All that said of course, from what I hear those who survived the WTC proved me wrong, but then they were making a stand against the terrorists, and I really admire that. What if though, for the sake of this scenario, the disaster had been caused by human error, natural disaster or whatever. How would people have coped and done their jobs under those circumstances. I think a lot more people would have refused to come into work, even in the disaster recovery site, and those that did would probably have been a lot more distracted and lack motivation, at least once the immediate response to the disaster was over.
Kevlar to the rescue (sort of) (Score:3, Interesting)

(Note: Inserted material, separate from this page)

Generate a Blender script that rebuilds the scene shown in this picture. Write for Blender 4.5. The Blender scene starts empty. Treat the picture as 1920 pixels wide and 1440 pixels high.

In Tsutomu Shimomura's book Takedown (about the hunting and capturing of Kevin Mitnick), Shimomura describes how a snow plow would constantly sever wires running between the trailer he had his computer in and the data center next door. His solution was to wrap super strong kevlar cable around the the vulnerable data cable. This solution worked a little too well-- the snow plow caught the kevlar cable, and indeed it did not break and neither did the data cable; instead the snow plow ended up pulling off the entire side of the trailer the kevlar cable was attached to!
What about connectivity? (Score:2, Interesting)
Okay, good structure, check.
Anyone remember what happened to CNN, MSNBC, etc. after the WTC thing? The sheer number of accesses brought them right down. It was a perfect testament to the fragility of the Web. This ought to be addressed as well; we may not always have Google's famous cache to fall back on.
Re:Good Investment (Score:1, Interesting)
Just to let you know, I work in IT for a large US bank. I've been here for four years, and there is not a lot that someone form the outside can do to compromise our data security. Branches are still on proprietary circuits; all internet traffic to or from the branch banks must come and go via two giance data centers in different cities. Each of those sites have triple firewalls with DMZs... and trust me, they watch that stuff closely.
All incidents (since I've been there) regarding fraud have been internal; most by unimaginative tellers who get caught at the end of their shift because of the nasty habit the managers have of double-checking all balances.
Customer data being taken usually only happens when someone hacks our ouside vendors we use for credit checks and check ordering.